Israeli police on Sunday recommended indicting Prime Minister Binyamin Netanyahu on bribery charges related in Case 4000.

Police say their investigation has established an evidence-based foundation to charge Netanyahu and his wife Sara with accepting bribes, fraud and breach of trust. The case revolves around suspicions that confidants of Netanyahu promoted regulations worth hundreds of millions of dollars to the Bezeq telecom company in exchange for positive coverage of the prime minister on Bezeq’s subsidiary news website, Walla.

Police have already recommended indicting Netanyahu on corruption charges in two other cases.

Attorney General Avichai Mandelblit has given his permission for the publication, according to media reports.

Case 4000, the most serious of the corruption investigations against the prime minister, rests on two premises.

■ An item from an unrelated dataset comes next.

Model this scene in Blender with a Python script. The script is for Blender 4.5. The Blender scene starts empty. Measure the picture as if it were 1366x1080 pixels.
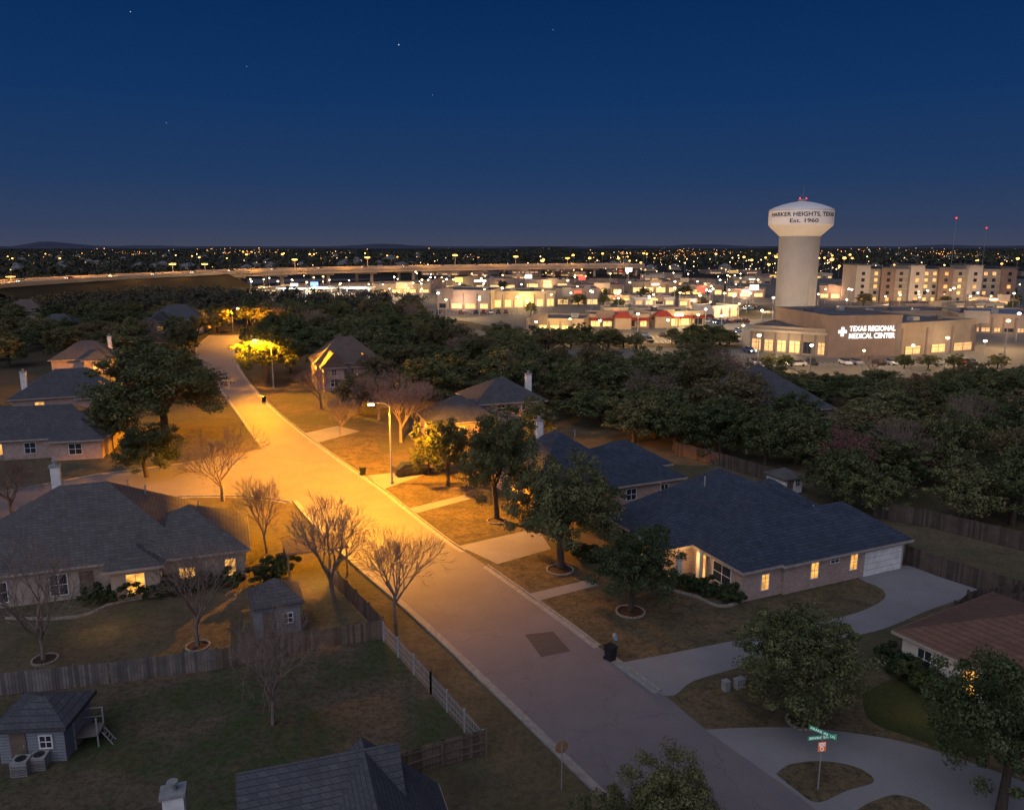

The first premise is that Netanyahu fired Communications Ministry director-general Avi Berger and hired his loyalist and ex-campaign manager Shlomo Filber in order to ensure a government policy improperly favored Bezeq owner Shaul Elovitch.

The second premise is that in exchange for the positive treatment to Bezeq, Netanyahu and his wife directed Bezeq’s online news site Walla to give him favorable coverage. This was arranged through Elovitch, his wife, Nir Chefetz, and some of Elovitch’s top Walla employees.

In a joint statement with the Israel Securities Authority, police said they also found sufficient evidence to charge Bezeq’s controlling shareholder with bribery as well as other officials at the company.

“The main suspicion is that the prime minister took bribes and acted in a conflict of interest by intervening and making regulatory decision[s] that favor Shaul Elovitch and Bezeq, and in parallel demanded directly and indirectly to interfere with content of the Walla website in a way that would benefit him,” the statement said.

In the course of the investigation, the police wrote, which took place between February 2018 and November 2018, 13 suspects were interrogated under suspicion, some of them suspected of being involved in the bribery mechanism and some of them of assisting bribery offenses. Some of the suspects were detained for various periods according to the needs of the interrogation.

Testimonies of 60 witnesses were collected (176 notices), an investigation was conducted outside Israel, and many investigative materials, including recordings and documents, collected assets and funds designated for forfeiture, were seized from among those involved in the affair, in an amount estimated at NIS 118 million.

If true, this would constitute bribery as Netanyahu worked to set government policies that would increase monetary profits for Elovitch in exchange for positive media coverage.

In a statement shortly after the police recommendations, Netanyahu said that “the police’s recommendations regarding me and my wife are not surprising, nor is the transparent timing of their publication. These recommendations were set and leaked before the investigations even began. Police recommendations have no legal status.

“Only recently, the authorities have rejected the police recommendations against a series of public figures. I am sure that even in this case authorities, after examining the matter, will reach the same conclusion – that there was nothing because there is nothing.”